Conversation around the dinner table is a lively mix of French and a little bit of "franglais," anglicized French that students resort to when they cannot think of a word. Sometimes thoughts get lost in translation.

Rocca tries to say that he has an important decision to make. Non, Marecellesi says -- one takes a decision in France.

"Your language makes no sense."

"What? Why should you make a decision instead of taking a decision?"

"You make it in your brain!"

"You take it from your brain!"

Despite the teasing he endures from his housemates, Marcellesi said he is pleased with life in La Maison and at the University.

"Overall, American people are friendlier than French people," he said. "Then again, I'm Paris" -- the equivalent of an American saying he is from New York.

French tongue-twisters -- who can properly pronounce, "A hunter, knowing how to hunt, must know to hunt without his dog" -- and the exchange student who loses his accent when he's been drinking -- "He's totally faking!" -- are two of many conversational topics tonight.

The residents are precariously close to slipping into English when someone asks who can do the best impression of English-with-a-French-accent, but they manage to honor their pledge.

Residents enjoy their time at La Maison, but all are deeply dedicated to improving or maintaining their mastery of the language.
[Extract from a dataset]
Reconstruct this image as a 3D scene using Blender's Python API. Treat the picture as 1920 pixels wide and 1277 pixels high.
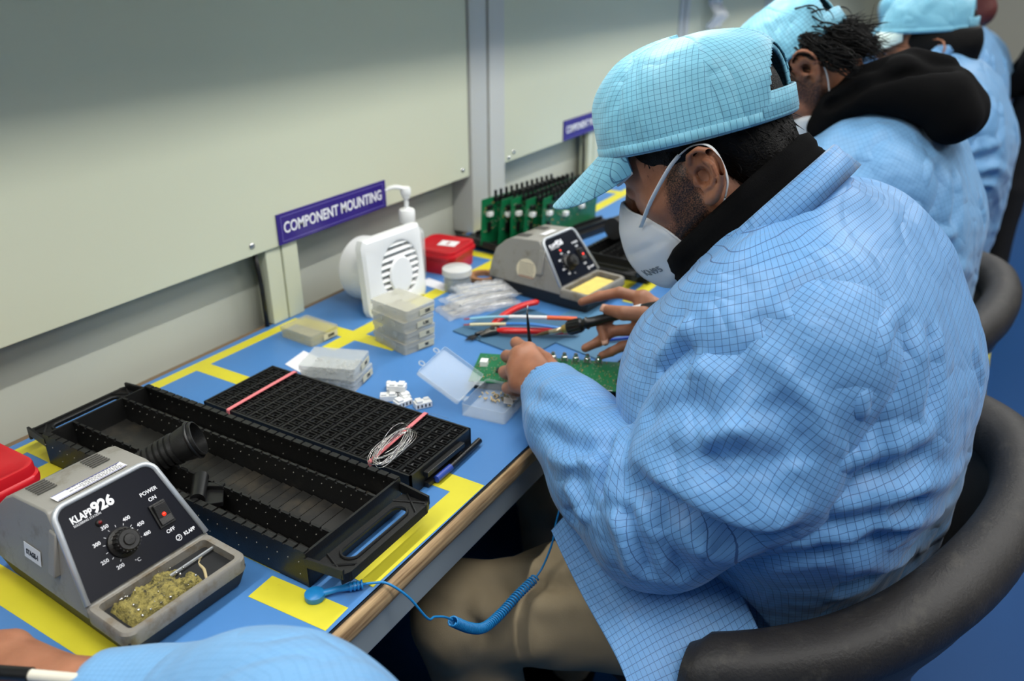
import bpy, bmesh, math, random
import numpy as np
from mathutils import Vector, Matrix, Euler

# ------------------------------------------------------------------ clear
for o in list(bpy.data.objects):
    bpy.data.objects.remove(o, do_unlink=True)
SC = bpy.context.scene
COL = SC.collection
PI = math.pi
rnd = random.Random(7)

# ------------------------------------------------------------------ camera
cd = bpy.data.cameras.new('camera'); cam = bpy.data.objects.new('camera', cd); COL.objects.link(cam)
YAW, PITCH = math.radians(30.7), math.radians(24.9)
fwd = Vector((math.cos(YAW)*math.cos(PITCH), math.sin(YAW)*math.cos(PITCH), -math.sin(PITCH)))
cam.location = (0, 0, 1.35)
cam.rotation_euler = fwd.to_track_quat('-Z', 'Y').to_euler()
cd.sensor_width = 36.0; cd.lens = 1515.0/1920*36
cd.clip_start = 0.03
cd.dof.use_dof = True; cd.dof.focus_distance = 0.92; cd.dof.aperture_fstop = 4.0
SC.camera = cam

# ------------------------------------------------------------------ world, lights, exposure
SC.view_settings.view_transform = 'Standard'; SC.view_settings.look = 'None'
SC.view_settings.gamma = 1.0; SC.view_settings.use_curve_mapping = False
SC.view_settings.exposure = 0.0
w = bpy.data.worlds.new('world'); SC.world = w; w.use_nodes = True
w.node_tree.nodes['Background'].inputs[0].default_value = (0.80, 0.90, 1.0, 1)
w.node_tree.nodes['Background'].inputs[1].default_value = 0.35

def area(name, loc, sx, sy, power, col=(1, 1, 1), rot=(0, 0, 0)):
    l = bpy.data.lights.new(name, 'AREA'); l.shape = 'RECTANGLE'; l.size = sx; l.size_y = sy
    l.energy = power; l.color = col
    o = bpy.data.objects.new(name, l); o.location = loc; o.rotation_euler = rot; COL.objects.link(o)
    return o
LCOL = (1.0, 0.985, 0.95)
PANEL_LIGHTS = [(0.35, -0.55), (1.9, -0.55), (3.6, -0.55), (5.4, -0.55), (1.1, -2.2), (3.4, -2.2)]
for lx, ly in PANEL_LIGHTS:
    area('ceiling_panel_light', (lx, ly, 2.60), 0.58, 1.1, 15, LCOL)
BENCH_LAMPS = [0.0, 1.30, 2.60, 3.90, 5.20]       # tubes in the trough lamps under the shelf, shining down on the bench
for lx in BENCH_LAMPS:
    area('bench_tube_light', (lx, 0.60, 1.575), 1.15, 0.018, 5.5, (1.0, 0.99, 0.94))

# ------------------------------------------------------------------ helpers
def s2l(c):
    c = [x/255.0 for x in c]
    return tuple(x/12.92 if x <= 0.04045 else ((x+0.055)/1.055)**2.4 for x in c)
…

The 27 undergraduates are required to take part in a social event, such as the Ciné-Club, or cultural excursions, and many hope to continue using French after they graduate. These students are active members of the University community inside and outside La Maison, and if called upon, could recite a thorough analysis of Baudelaire. Just not at the dinner table.

This is third-year College student Teemar Fisseha's first year living in La Maison. She moved to the United States from Ethiopia about five years ago, where she attended a French school.

"I found that I was forgetting the language and I wanted to be exposed to it every day," she said. "The great thing about [La Maison] is that there are all kinds of people living here; everybody does their own thing."

But the residents are united in their love for the language. Fisseha is double-majoring in French and foreign affairs and hopes to work in French-speaking countries after she graduates. She said many residents share the same dream.

"I think we have a real advantage over other French majors," she said.

About an hour has passed, and residents begin to clear their plates, lapsing into franglais a little more frequently than before. A girl looks over guiltily and says, "Normalement, nous parlons d'autres choses" -- usually, they speak of other things.

So they don't spend all of their dinners talking about "the Bible" of French grammar, "Le Bon Usage." C'est normal. One gets the impression this is how Thomas Jefferson would have wanted it.